§ **YOUR INSTRUCTIONS**
Scan the lines and state how many carry "script". Leave out everything but the number.
═══ PROVIDED RECORDS
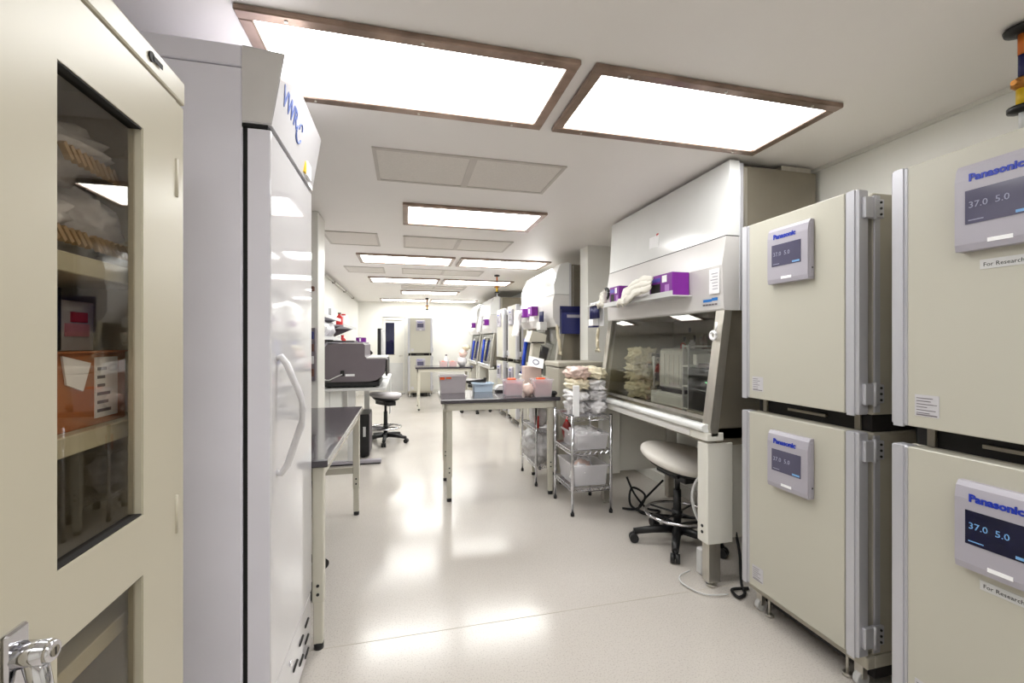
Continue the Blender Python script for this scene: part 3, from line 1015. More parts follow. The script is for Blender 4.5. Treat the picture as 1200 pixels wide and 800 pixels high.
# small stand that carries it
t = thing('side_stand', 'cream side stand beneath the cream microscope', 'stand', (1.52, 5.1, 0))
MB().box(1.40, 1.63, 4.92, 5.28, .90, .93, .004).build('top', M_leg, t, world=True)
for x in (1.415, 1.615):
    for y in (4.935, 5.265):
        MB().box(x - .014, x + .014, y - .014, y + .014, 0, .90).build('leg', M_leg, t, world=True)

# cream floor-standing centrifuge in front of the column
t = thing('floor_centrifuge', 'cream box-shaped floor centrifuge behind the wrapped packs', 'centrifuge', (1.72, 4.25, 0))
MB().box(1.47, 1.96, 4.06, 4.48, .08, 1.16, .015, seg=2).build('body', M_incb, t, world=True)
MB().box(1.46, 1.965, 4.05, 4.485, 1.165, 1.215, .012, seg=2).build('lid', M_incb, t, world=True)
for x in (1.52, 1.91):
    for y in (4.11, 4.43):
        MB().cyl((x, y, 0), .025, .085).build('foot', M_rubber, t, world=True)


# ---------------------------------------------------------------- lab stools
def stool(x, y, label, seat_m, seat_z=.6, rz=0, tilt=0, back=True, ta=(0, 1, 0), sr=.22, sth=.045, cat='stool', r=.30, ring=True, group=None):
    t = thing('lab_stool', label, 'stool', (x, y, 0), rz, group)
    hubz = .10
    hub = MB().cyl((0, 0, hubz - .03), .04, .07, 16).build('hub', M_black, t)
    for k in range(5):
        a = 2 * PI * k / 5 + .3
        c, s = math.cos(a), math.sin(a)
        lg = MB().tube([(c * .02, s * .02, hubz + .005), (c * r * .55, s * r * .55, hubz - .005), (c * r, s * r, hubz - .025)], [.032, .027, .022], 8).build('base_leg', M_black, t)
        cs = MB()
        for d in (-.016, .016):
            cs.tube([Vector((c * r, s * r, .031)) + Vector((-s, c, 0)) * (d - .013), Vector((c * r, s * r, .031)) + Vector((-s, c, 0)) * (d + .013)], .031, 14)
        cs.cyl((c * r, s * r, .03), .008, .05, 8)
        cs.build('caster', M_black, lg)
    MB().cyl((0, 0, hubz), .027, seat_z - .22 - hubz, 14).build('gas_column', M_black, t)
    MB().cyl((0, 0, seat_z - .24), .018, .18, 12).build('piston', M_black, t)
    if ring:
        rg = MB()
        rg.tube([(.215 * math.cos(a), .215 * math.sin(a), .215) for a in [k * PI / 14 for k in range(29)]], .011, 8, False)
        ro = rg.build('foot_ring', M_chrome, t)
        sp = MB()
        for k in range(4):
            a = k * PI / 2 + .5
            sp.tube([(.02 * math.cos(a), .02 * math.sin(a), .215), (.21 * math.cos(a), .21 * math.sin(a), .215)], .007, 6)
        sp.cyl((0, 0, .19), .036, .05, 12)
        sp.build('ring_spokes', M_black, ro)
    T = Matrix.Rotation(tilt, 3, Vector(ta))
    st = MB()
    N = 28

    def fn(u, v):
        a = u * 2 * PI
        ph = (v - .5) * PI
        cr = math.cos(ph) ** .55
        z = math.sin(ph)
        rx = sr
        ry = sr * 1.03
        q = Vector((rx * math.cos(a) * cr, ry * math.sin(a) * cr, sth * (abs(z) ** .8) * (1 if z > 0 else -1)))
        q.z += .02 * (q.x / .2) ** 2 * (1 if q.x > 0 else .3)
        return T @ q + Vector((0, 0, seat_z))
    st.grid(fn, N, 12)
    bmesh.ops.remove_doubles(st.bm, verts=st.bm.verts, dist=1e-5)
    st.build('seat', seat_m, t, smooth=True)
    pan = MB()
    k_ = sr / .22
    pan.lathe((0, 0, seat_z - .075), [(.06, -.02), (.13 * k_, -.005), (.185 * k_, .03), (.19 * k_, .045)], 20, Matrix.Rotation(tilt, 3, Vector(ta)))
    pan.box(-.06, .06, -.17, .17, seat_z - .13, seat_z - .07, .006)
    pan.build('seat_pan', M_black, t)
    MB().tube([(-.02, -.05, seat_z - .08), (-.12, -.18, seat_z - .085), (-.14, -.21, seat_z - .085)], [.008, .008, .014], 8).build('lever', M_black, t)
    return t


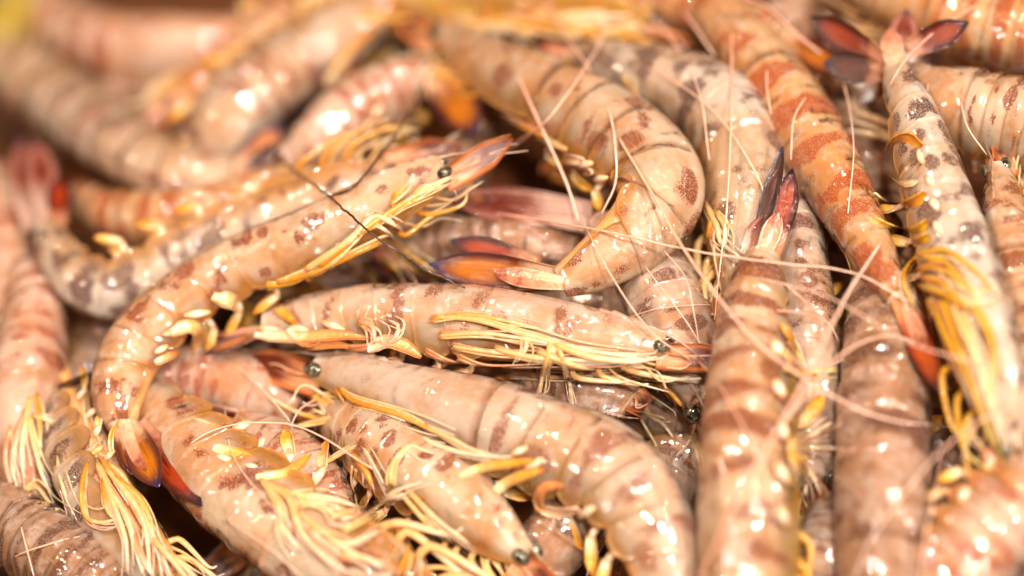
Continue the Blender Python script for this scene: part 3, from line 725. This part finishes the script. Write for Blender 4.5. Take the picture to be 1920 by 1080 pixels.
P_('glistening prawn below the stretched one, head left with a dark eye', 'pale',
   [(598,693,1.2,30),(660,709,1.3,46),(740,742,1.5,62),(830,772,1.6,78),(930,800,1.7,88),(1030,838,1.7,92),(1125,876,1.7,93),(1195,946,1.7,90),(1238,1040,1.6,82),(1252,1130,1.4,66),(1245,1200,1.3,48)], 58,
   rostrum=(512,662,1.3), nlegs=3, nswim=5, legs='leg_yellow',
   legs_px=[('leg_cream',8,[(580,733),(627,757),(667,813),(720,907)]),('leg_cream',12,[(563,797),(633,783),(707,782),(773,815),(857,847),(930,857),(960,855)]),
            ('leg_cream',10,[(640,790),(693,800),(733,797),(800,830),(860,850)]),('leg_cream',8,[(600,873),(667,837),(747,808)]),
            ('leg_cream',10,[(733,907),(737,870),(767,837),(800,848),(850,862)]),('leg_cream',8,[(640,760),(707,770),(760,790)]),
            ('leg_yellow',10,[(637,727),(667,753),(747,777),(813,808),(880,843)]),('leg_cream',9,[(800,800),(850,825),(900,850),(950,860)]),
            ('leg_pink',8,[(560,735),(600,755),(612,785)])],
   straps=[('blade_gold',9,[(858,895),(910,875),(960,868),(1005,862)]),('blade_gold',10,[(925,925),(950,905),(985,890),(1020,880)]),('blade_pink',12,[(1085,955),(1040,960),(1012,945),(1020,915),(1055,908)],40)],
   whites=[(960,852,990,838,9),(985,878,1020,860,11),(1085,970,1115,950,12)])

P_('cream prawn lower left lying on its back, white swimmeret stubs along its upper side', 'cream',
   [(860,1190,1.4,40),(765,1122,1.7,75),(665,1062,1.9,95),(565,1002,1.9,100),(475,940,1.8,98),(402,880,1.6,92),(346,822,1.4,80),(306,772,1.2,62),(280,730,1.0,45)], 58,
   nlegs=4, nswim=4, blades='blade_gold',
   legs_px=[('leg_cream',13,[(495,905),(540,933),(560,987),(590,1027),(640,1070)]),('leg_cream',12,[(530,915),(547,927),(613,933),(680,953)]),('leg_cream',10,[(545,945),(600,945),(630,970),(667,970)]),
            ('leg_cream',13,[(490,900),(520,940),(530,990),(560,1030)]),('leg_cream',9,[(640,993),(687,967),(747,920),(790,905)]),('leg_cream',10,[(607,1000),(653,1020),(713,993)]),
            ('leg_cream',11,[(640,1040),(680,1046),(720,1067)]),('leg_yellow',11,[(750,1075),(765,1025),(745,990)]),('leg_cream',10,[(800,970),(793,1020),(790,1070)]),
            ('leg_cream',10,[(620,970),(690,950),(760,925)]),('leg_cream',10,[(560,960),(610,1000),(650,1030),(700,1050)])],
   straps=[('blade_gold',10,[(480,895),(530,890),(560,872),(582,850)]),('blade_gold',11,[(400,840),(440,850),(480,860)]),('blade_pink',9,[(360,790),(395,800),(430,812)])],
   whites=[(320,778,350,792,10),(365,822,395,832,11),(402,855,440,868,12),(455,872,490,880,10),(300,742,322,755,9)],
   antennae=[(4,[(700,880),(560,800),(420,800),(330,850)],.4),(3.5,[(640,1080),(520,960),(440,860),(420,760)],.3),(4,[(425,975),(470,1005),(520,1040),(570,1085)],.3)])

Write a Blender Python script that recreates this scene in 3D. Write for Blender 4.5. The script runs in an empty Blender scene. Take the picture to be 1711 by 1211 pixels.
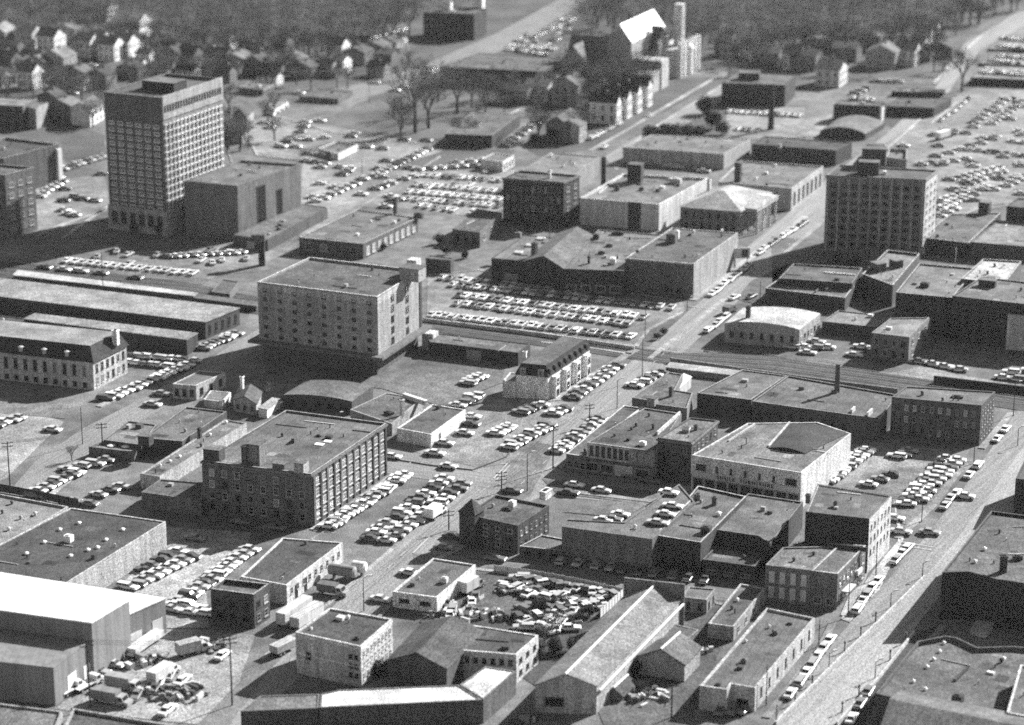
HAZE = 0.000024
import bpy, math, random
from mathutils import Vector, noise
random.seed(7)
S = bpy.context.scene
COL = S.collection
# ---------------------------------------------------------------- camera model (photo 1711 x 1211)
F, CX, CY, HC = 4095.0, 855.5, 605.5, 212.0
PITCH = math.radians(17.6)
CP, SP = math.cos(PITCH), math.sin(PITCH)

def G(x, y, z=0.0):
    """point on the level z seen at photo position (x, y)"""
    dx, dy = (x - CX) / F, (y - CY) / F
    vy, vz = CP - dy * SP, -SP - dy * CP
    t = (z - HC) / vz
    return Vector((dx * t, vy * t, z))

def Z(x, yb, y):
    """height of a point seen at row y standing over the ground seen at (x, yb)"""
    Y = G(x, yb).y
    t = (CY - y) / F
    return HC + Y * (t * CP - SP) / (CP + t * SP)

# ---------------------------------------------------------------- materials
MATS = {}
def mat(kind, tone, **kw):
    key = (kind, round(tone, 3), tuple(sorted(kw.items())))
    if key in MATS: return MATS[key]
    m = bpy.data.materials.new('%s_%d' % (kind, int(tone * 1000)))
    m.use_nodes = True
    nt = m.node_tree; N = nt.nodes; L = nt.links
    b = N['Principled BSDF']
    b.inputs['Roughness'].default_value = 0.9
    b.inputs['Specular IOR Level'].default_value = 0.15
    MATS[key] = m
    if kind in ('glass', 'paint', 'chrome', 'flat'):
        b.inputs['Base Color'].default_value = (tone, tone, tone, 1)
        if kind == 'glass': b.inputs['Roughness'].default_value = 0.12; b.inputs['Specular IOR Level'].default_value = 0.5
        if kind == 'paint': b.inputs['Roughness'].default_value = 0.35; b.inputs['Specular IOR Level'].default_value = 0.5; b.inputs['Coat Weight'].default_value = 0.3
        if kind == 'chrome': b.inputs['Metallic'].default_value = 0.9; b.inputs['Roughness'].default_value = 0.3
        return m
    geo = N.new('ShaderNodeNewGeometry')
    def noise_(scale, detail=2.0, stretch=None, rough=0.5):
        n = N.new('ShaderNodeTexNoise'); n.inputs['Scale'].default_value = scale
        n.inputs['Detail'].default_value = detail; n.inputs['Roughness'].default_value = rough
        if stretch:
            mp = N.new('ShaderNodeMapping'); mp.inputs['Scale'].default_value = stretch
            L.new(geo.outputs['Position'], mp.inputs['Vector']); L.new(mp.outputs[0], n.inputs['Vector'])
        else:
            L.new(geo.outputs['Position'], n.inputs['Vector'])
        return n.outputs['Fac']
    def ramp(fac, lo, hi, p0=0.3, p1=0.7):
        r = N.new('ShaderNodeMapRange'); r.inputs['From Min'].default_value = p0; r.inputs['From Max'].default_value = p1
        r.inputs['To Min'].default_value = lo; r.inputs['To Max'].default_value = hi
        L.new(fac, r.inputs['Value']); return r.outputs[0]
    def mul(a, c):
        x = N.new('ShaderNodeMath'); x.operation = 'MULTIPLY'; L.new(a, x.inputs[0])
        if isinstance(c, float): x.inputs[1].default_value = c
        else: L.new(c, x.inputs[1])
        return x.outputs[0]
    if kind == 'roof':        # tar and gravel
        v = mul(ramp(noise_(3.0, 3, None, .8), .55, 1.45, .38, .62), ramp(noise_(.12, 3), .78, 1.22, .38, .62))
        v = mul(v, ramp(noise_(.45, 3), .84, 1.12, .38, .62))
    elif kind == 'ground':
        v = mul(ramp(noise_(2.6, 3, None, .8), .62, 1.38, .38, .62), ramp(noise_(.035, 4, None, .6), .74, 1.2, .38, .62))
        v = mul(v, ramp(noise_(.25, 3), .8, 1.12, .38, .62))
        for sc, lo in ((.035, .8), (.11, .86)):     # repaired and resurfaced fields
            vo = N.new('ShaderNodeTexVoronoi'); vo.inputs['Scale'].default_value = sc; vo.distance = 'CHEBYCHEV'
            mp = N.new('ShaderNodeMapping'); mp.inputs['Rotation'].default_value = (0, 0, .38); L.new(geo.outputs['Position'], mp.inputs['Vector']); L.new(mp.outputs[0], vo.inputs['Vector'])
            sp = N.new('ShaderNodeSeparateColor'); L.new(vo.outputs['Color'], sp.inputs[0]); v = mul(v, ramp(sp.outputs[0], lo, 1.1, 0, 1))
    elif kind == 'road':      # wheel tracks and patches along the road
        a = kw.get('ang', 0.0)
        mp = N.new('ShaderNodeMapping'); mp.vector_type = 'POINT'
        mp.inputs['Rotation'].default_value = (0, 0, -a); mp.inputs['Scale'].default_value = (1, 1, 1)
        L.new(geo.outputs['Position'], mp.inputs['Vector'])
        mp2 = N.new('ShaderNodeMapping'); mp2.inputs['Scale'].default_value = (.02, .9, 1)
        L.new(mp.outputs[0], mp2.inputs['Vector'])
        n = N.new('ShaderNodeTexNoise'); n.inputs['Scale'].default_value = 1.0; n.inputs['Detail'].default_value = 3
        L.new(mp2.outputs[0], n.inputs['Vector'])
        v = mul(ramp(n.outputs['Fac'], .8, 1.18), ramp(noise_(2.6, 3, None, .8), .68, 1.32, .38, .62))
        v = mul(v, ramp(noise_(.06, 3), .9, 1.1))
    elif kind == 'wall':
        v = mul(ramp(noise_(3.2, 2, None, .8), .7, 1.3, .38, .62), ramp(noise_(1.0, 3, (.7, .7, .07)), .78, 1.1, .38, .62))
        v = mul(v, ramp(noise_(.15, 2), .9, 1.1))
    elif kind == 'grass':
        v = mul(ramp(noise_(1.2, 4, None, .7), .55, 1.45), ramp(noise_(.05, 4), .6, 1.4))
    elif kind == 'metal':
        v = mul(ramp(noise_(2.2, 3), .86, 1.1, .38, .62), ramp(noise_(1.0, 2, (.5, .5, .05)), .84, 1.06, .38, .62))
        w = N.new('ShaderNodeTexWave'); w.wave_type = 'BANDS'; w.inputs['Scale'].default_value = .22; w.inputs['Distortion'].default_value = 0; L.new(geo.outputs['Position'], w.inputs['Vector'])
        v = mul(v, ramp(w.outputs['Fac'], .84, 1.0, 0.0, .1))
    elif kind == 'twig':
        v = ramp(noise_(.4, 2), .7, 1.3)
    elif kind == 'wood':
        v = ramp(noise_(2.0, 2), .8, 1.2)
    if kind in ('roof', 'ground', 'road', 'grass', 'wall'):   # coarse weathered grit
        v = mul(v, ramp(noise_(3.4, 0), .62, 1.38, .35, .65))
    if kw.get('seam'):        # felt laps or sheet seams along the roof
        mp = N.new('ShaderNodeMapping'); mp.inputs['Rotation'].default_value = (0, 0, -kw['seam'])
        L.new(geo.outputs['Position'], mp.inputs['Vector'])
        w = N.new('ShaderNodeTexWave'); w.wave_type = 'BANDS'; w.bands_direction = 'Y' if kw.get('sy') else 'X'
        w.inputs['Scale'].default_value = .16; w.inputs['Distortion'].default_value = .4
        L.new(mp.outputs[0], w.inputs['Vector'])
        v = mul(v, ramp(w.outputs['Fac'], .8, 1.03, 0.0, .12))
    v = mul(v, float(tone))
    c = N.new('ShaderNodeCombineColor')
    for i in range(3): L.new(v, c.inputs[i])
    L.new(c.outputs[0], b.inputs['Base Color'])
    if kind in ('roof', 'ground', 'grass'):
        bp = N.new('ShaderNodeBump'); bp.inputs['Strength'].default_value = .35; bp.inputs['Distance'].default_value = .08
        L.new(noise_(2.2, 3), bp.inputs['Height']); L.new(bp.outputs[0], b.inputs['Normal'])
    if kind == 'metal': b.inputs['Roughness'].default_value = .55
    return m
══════
§ **RESPONSE TO THE TASK**
3